**WHAT YOU NEED TO DO**
Return exactly the lines that run from the beginning through the line containing "COL = S.collection", both included, and no others.

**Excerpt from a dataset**
+===+
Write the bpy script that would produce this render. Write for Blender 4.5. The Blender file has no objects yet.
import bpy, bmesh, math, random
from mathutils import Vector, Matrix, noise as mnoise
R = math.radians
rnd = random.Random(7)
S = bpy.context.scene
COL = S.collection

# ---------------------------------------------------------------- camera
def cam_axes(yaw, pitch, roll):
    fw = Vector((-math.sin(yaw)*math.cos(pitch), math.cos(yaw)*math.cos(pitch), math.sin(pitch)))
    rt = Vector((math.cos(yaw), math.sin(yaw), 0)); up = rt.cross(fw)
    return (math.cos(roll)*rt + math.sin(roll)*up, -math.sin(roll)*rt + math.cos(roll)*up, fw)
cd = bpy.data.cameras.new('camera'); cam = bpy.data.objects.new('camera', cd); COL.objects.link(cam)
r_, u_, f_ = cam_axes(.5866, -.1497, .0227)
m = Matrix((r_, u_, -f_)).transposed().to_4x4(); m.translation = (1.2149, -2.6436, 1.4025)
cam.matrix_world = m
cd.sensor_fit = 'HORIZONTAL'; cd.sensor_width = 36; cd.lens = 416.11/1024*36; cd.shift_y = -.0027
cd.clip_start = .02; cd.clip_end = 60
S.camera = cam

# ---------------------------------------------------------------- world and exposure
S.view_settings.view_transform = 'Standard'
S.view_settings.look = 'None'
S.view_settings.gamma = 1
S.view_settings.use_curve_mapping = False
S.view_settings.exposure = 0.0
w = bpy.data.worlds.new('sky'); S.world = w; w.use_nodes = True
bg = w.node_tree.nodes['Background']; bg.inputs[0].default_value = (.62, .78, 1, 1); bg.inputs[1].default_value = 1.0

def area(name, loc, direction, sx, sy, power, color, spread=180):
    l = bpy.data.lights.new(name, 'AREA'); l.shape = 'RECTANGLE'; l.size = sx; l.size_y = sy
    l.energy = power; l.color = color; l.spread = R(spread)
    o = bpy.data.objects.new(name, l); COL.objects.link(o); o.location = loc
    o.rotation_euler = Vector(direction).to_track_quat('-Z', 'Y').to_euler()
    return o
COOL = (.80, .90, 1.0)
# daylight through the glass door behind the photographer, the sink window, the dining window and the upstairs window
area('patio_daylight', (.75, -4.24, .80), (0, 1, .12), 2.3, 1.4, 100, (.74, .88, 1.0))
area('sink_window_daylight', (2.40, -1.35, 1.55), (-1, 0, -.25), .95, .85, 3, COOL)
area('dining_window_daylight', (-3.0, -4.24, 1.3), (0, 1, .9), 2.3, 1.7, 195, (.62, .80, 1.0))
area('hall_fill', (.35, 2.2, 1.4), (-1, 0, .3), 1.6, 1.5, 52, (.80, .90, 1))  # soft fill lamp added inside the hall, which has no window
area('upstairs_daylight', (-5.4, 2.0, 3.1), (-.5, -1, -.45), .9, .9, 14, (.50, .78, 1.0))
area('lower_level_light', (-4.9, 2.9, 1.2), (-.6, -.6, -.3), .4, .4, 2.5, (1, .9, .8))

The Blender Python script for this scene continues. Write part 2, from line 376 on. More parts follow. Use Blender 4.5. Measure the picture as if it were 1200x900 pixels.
+===+
**FINAL RESULT**
Write the bpy script that would produce this render. Write for Blender 4.5. The Blender file has no objects yet.
import bpy, bmesh, math, random
from mathutils import Vector, Matrix, noise as mnoise
R = math.radians
rnd = random.Random(7)
S = bpy.context.scene
COL = S.collection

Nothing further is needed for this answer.